At Wed, 14 Jun 2017 20:13:56 +0000,
"Bernie Volz (volz)" <volz@cisco.com> wrote:

> We are working to get the -09 version out before the July 3rd
> IETF-99 cutoff. And, I think we're waiting on text for you regarding
> one item:

I don't think I promised I would offer text :-) but I admit I should
have provided some followup much earlier.

> > > BV> Unless you provide text, I think we'll leave this alone as
> > > mentioned earlier we feel that this document is not the one that
> > > should describe how these lifetimes are to be used.
>
> > This is not just about wording.  It's about actual protocol
> > behavior, and I don't even know if we have common consensus on it.
> > I also think we can't simply ignore the issue by being silence,
> > since it could result in a bad situation like a site keeps
> > advertising a prefix in RA as a preferred one even when it's
> > already "deprecated" or even "invalidated" in terms of prefix
> > delegation.  I'll see if I can offer something more concrete, but
> > I'd like to raise it as a possible blocking issue.

As I said before (in the quoted text) I actually suspect it's
premature to talk about specific text before discussion.  So let me
talk about what I think is an issue more specifically.

First off, what's this preferred lifetime in the first place?  Section
21.22 simply says:

      preferred-lifetime   The recommended preferred lifetime for the
                           prefix in the option, expressed in units of
                           seconds.  A value of 0xFFFFFFFF represents
                           infinity.

What does this "recommended" mean?  As far as I can see it's not
explained anywhere else in the draft.  But one possible, or likely,
interpretation would be that it's a recommendation for addresses
configured from this prefix.  More specifically, it would be to use it
as the preferred lifetime of a prefix information option (PIO) of RA
for the delegated prefix (or prefixes derived from the delegated
prefix).  Assuming that, consider some more concrete issue:

Assume a PD client gets an /64 IA_PD prefix with preferred lifetime
being 7 days (an arbitrary choice).  If T1/T2 of the IA_PD follows the
recommended value of Section 21.21, the client will try to renew it in
3.5 days.

Meanwhile, this prefix is typically advertised in the downstream link
in the prefix information option (PIO) of RA.  Assuming the above
interpretation of "recommendation", a straightforward implementation
of it is to set the preferred lifetime of the PIO to 7 days.  End
hosts receiving this prefix will configure their addresses, resetting
its preferred lifetime to 7 days every time it receives the PIO (which
is periodically advertised, usually every several minutes).

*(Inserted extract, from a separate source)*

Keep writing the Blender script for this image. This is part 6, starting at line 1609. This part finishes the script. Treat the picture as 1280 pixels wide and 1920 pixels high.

In 3.5 days the PD client starts renewing the prefix.  But, now suppose
this exchange doesn't succeed (even after the client switches to
REBOUND).  Then what should happen in 7 days?  Should the delegated
prefix now be considered "deprecated"?  And what would that mean?
Should the preferred lifetime value of the corresponding RA PIO be
reset to 0 from this point?

And, what if the PD client can't even RENEW/REBOUND until the valid
lifetime expires?  If, like above, the valid lifetime value is copied
from IA_PD prefix to RA PIO, end hosts will have an address with a
pretty large valid lifetime (in this example scenario, at least 7
days) at the time of expiration due to the periodic RA advertisements.
And, even if the advertised PIO valid lifetime is set to 0 at that
point, end clients will still keep using the address for two hours
(see RFC4862).

I actually don't know whether/how existing implementations deal with
cases like this, but I wouldn't be surprised if there are naive
implementation that simply copies the preferred/valid lifetimes from
PD to RA, potentially having the problems described above.  I suspect
we've not heard problem reports in the actual deployment simply
because the lifetimes are sufficiently long compared to possible
network outage periods, and also perhaps because if this problem
happens because the upstream becomes unreachable, then it doesn't
matter much anyway if the end clients keep using "expired" addresses.
Still, as a protocol design I think it's a kind of defect and we
cannot just rely on the operational conditions.

So, can we agree there's a potential problem as some of the
definitions and the usage are not clear enough, aside from whether
that should be addressed in rfc3315bis?